JS-82.3
Change in Social Fluidity over Birth Cohorts in France: Educational Expansion and Democratization of Education As Key Explanatory Mechanisms

Saturday, 21 July 2018: 09:00
Location: 718B (MTCC SOUTH BUILDING)
Oral Presentation
Louis-Andre VALLET, French National Centre for Scientific Research - CNRS - Sciences Po, France
Sociological research on intergenerational mobility and the status attainment process has recognized for long that education has a twofold role in the development of individual socioeconomic trajectories. First, as level of education attained is the major variable mediating the association between class origin and class position in adult life, education is the main vehicle of social reproduction across generations. Second, as level of education attained is not strictly determined by class of origin and other ascriptive criteria, education also is a key factor that promotes intergenerational social mobility. Taking France as a case study, we address the role of education at the societal level by examining to what extent historical change in social fluidity across cohorts is linked to, and produced by, two mechanisms that describe change across cohorts in the distribution and allocation of education: educational expansion on the one hand, reduction in inequality of educational opportunity on the other hand.
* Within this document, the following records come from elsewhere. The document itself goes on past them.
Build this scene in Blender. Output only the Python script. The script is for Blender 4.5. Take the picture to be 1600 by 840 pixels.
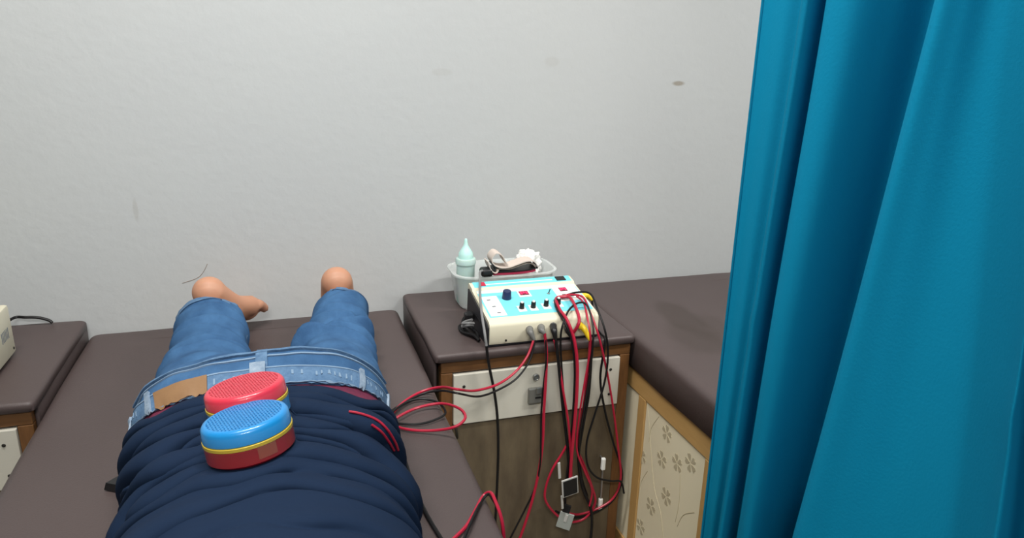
import bpy, bmesh, math, random
from mathutils import Vector, Matrix, noise
from mathutils.bvhtree import BVHTree

for o in list(bpy.data.objects): bpy.data.objects.remove(o, do_unlink=True)
S = bpy.context.scene
COL = S.collection
PI = math.pi
random.seed(4)

# ------------------------------------------------------------------ camera
B = 0.65                       # height of the patient bed's top above the floor
WY = 1.90                      # the wall behind the beds
F, YAW, PITCH, ROLL, CH = 1138.6, 0.3168, 0.2993, 0.0272, 0.7034
CAM = Vector((0, 0, B + CH))
fw = Vector((math.sin(YAW)*math.cos(PITCH), math.cos(YAW)*math.cos(PITCH), -math.sin(PITCH)))
r0 = Vector((math.cos(YAW), -math.sin(YAW), 0)); u0 = r0.cross(fw)
rt = math.cos(ROLL)*r0 + math.sin(ROLL)*u0
up = -math.sin(ROLL)*r0 + math.cos(ROLL)*u0
cd = bpy.data.cameras.new('camera'); cam = bpy.data.objects.new('camera', cd); COL.objects.link(cam)
cam.matrix_world = Matrix(((rt.x, up.x, -fw.x, CAM.x), (rt.y, up.y, -fw.y, CAM.y), (rt.z, up.z, -fw.z, CAM.z), (0, 0, 0, 1)))
cd.sensor_fit = 'HORIZONTAL'; cd.sensor_width = 36; cd.lens = 36*F/1600; cd.clip_start = .01
S.camera = cam

# ------------------------------------------------------------------ world, exposure
w = bpy.data.worlds.new('world'); S.world = w; w.use_nodes = True
w.node_tree.nodes['Background'].inputs[0].default_value = (.8, .85, .9, 1)
w.node_tree.nodes['Background'].inputs[1].default_value = .3
S.view_settings.view_transform = 'Standard'; S.view_settings.look = 'None'
S.view_settings.exposure = 0.07; S.view_settings.gamma = 1; S.view_settings.use_curve_mapping = False
# the room's ceiling lamps: (x, y, watts); the fixtures are built further down
LAMPS = [(-0.15, 0.90, 42), (2.0, 0.40, 56), (-0.2, -1.1, 54)]
CEIL = 2.75

# ------------------------------------------------------------------ measuring helpers (a sight line meets a real surface)
def ray(px, py): return fw + rt*((px-800)/F) - up*((py-420)/F)
def atz(px, py, z): d = ray(px, py); return CAM + d*((B+z-CAM.z)/d.z)
def aty(px, py, y): d = ray(px, py); return CAM + d*(y/d.y)
def atx(px, py, x): d = ray(px, py); return CAM + d*(x/d.x)
def V(x, y, z): return Vector((x, y, B+z))          # z counted from the bed top

# ------------------------------------------------------------------ mesh helpers
class M:
    def __init__(s): s.v = []; s.f = []; s.mi = []
    def add(s, vs, fs, m=0):
        b = len(s.v); s.v += [Vector(q) for q in vs]; s.f += [tuple(b+i for i in f) for f in fs]; s.mi += [m]*len(fs); return s
    def box(s, a, b, bev=0, rot=None, cen=None, seg=2, m=0):
        bm = bmesh.new(); bmesh.ops.create_cube(bm, size=1)
        a = Vector(a); b = Vector(b); c = (a+b)/2; d = b-a
        for v in bm.verts: v.co = Vector((v.co.x*d.x, v.co.y*d.y, v.co.z*d.z))
        if bev: bmesh.ops.bevel(bm, geom=list(bm.edges), offset=bev, segments=seg, profile=.5, affect='EDGES')
        for v in bm.verts:
            q = v.co.copy()
            if rot is not None: q = rot @ q
            v.co = q + c
        s.bm(bm, m); return s
    def bm(s, bm, m=0):
        bm.verts.index_update()
        s.add([v.co.copy() for v in bm.verts], [[v.index for v in f.verts] for f in bm.faces], m); bm.free(); return s
    def loft(s, rings, caps=True, closed=True, m=0):
        n = len(rings[0]); vs = [p for r in rings for p in r]; fs = []
        for i in range(len(rings)-1):
            for j in range(n if closed else n-1):
                k = (j+1) % n
                fs.append((i*n+j, i*n+k, (i+1)*n+k, (i+1)*n+j))
        if caps and closed:
            fs.append(tuple(range(n))[::-1]); fs.append(tuple((len(rings)-1)*n+j for j in range(n)))
        return s.add(vs, fs, m)
    def tube(s, pts, r, n=8, sub=6, smooth=True, m=0, rads=None, flat=1.0):
        P = spline(pts, sub) if smooth and len(pts) > 2 else [Vector(p) for p in pts]
        if rads is None: R = [r]*len(P)
        else:
            R = []
            for i in range(len(P)):
                t = i/(len(P)-1)*(len(rads)-1); k = min(int(t), len(rads)-2); R.append(rads[k]+(rads[k+1]-rads[k])*(t-k))
        rings = []; t0 = (P[1]-P[0]).normalized(); nrm = t0.orthogonal().normalized()
        for i, p in enumerate(P):
            t = (P[min(i+1, len(P)-1)]-P[max(i-1, 0)]).normalized()
            nrm = (nrm - t*nrm.dot(t))
            nrm = nrm.normalized() if nrm.length > 1e-6 else t.orthogonal().normalized()
            bn = t.cross(nrm)
            rings.append([p + (nrm*math.cos(a)+bn*math.sin(a)*flat)*R[i] for a in [2*PI*q/n for q in range(n)]])
        return s.loft(rings, m=m)
    def lathe(s, prof, cen, n=32, axis=None, m=0):
        cen = Vector(cen); q = (Vector((0, 0, 1)).rotation_difference(Vector(axis).normalized())).to_matrix() if axis is not None else Matrix.Identity(3)
        rings = [[cen + q @ Vector((r*math.cos(2*PI*k/n), r*math.sin(2*PI*k/n), z)) for k in range(n)] for r, z in prof]
        return s.loft(rings, m=m)
    def ell(s, c, r, rot=None, nu=20, nv=12, m=0):
        c = Vector(c); rings = []
        for i in range(nv+1):
            a = -PI/2 + PI*(.03 + .94*i/nv)
            ring = []
            for k in range(nu):
                q = Vector((r[0]*math.cos(a)*math.cos(2*PI*k/nu), r[1]*math.cos(a)*math.sin(2*PI*k/nu), r[2]*math.sin(a)))
                ring.append(c + (rot @ q if rot is not None else q))
            rings.append(ring)
        return s.loft(rings, m=m)

def spline(pts, sub):
    P = [Vector(p) for p in pts]; out = []
    for i in range(len(P)-1):
        p0 = P[max(i-1, 0)]; p1 = P[i]; p2 = P[i+1]; p3 = P[min(i+2, len(P)-1)]
        for k in range(sub):
            t = k/sub
            out.append(.5*((2*p1) + (p2-p0)*t + (2*p0-5*p1+4*p2-p3)*t*t + (3*p1-p0-3*p2+p3)*t**3))
    out.append(P[-1]); return out

def interp(keys, t):
    if t <= keys[0][0]: return keys[0][1:]
    for a, b in zip(keys, keys[1:]):
        if t <= b[0]:
            k = (t-a[0])/(b[0]-a[0]); k = k*k*(3-2*k)*.5 + k*.5
            return tuple(x+(y-x)*k for x, y in zip(a[1:], b[1:]))
    return keys[-1][1:]

def wloc(o):
    l = Vector((0, 0, 0))
    while o is not None: l += o.location; o = o.parent
    return l

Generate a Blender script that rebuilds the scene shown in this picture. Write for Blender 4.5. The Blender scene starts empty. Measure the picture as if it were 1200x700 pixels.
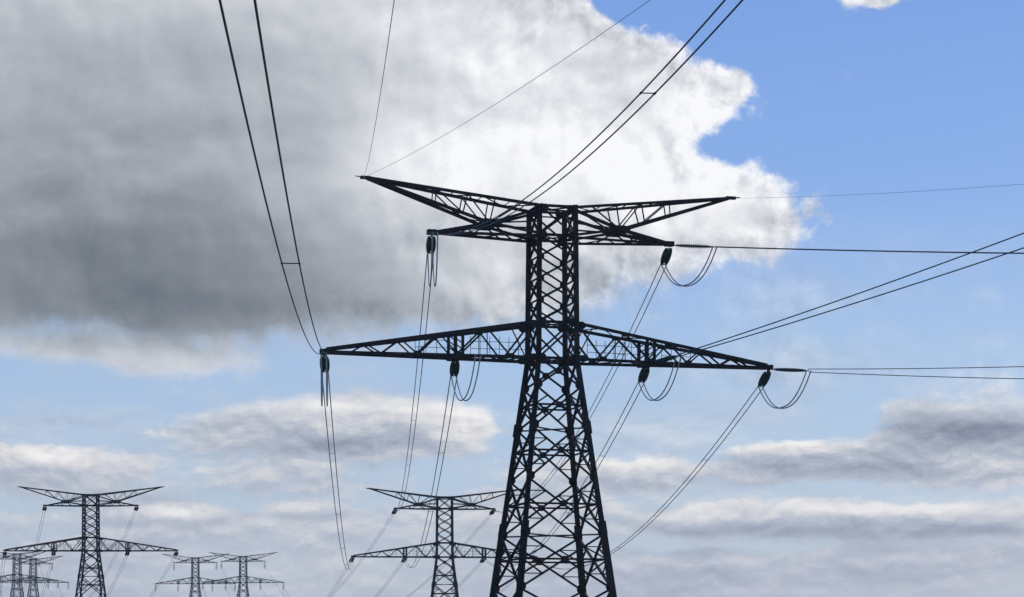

Using the 1970, 1977, 1985, 1993, 2003 and 2014-15 Formation – Qualification Professionnelle surveys conducted by the French Statistical Office (INSEE), the paper analyzes how intergenerational social mobility and social fluidity have evolved in France for men and women born between 1906 and 1985. It demonstrates that the association between class of origin and class of destination has become weaker in recent cohorts than in older ones, and shows that the same association also diminishes with age, i.e., along the occupational career. Finally, a simulation and counterfactual exercise reveals that change in education has played a key role in the process of increasing social fluidity. In the immediate post-war cohort, the reduction in inequality of educational opportunity is the main factor and the educational expansion is the secondary factor for explaining increasing social fluidity, but the relative importance of these two factors is reversed in more recent cohorts.